Ушел я из журнала на совсем иную стезю. Филипп Тимофеевич Ермаш взял меня главным редактором сценарно-редакционной коллегии Госкино. Я стал, можно сказать, главным продюсером, главным цензором советского кино. Опять же никто бы меня не забрал и неизвестно, чем бы это все закончилось, если бы не начало меняться само время. Я всегда говорю, причем искренне, придавая этому значение, что тогда для утверждения моей должности, поскольку она была высокономенклатурная, нужны были постановления правительства и ЦК. Так вот, от ЦК постановление уже подписывал Михаил Горбачев, хотя он тогда еще был вторым секретарем.

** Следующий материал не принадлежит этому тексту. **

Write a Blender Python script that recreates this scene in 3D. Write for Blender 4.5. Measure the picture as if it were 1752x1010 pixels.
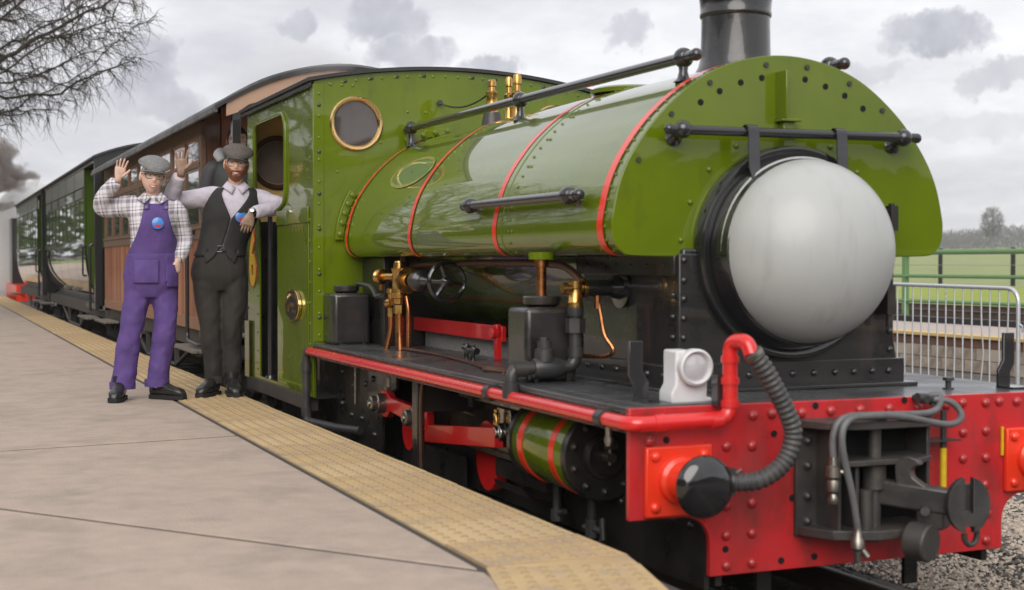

То есть везде были уже новые люди, дули новые ветры, хотя еще ничего не было оформлено и решено до конца.
Любое событие нельзя строго определить во времени. Взять хотя бы перестройку. Говорят про весну 1985 года, когда Горбачев выступил на пленуме и объявил о перестройке. А дыхание-то ее почувствовалось гораздо раньше. Я уже много раз писал и говорил об этом. Я не преувеличиваю свои заслуги в Госкино, когда рассказываю о том, как запустил Соловьева с картиной «Асса», Абдрашитова с «Плюмбумом», как убедил Ермаша выпустить фильм Сокурова и дать ему новую работу, как еще до V съезда по заданию того же Ермаша я писал справку для коллегии о том, почему надо выпустить «Проверку на дорогах» Германа, — это все было до объявления о перестройке. То есть в воздухе все это время что-то витало, в атмосфере что-то стало меняться, и это началось за год или два до официальной перестройки.